I say: Hooey, with some reservations. Here's the positive side of the reality revolution:

• Reality TV is never going to drive out sitcoms and dramas; it's just become another genre, competing in the marketplace. If the marketplace (that is, prime time) becomes overloaded with such product, viewers will tune away, so don't worry about ABC, CBS, and NBC becoming all-reality, all the time.

• It's no wonder people would rather watch, say, ''Joe Millionaire'' than ''The Practice.'' At this point in both shows' runs, it's ''Joe'' that's got the pop-culture juice -- the energy, the amusement, the, yes, drama -- that ''The Practice'' lacks right now.

• Sitcoms? Are you kidding? What sitcom is funnier, week after week, right now than the spectacle of Trista twisting guys around her little finger on ''The Bacherloette'' or seeing Corey Feldman cry like a baby on ''The Surreal Life''? ''The Simpsons,'' ''Curb Your Enthusiasm,'' sometimes ''Friends,'' always ''Andy Richter Controls the Universe'' (but idiotic Fox is going to cancel it, aren't you, you weasels?). Maybe if there were fewer sitcoms on the air for a while, pushed aside by the reality glut, writers would step back, reconsider the form, and come up with better laugh-attractors.

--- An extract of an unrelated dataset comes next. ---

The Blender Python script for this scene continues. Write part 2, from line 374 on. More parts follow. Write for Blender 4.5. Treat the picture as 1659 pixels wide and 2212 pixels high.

• Maybe the networks will also realize that the shorter-arc series that reality-TV has spawned should be applied to dramas and sitcoms. This would be better for the creators, who could craft their shows with more care. The best work in England, for example, has used a shorter number of episodes for years. For proof just look at BBC America's ''The Office,'' hands down the most hilarious, brilliantly acted, and produced sitcom of the year thus far -- and its run is only six episodes. This shorter season is easier on busy, overworked viewers, who struggle to keep up with -- or give up on -- plotlines on shows that get drawn out for many weeks at a time.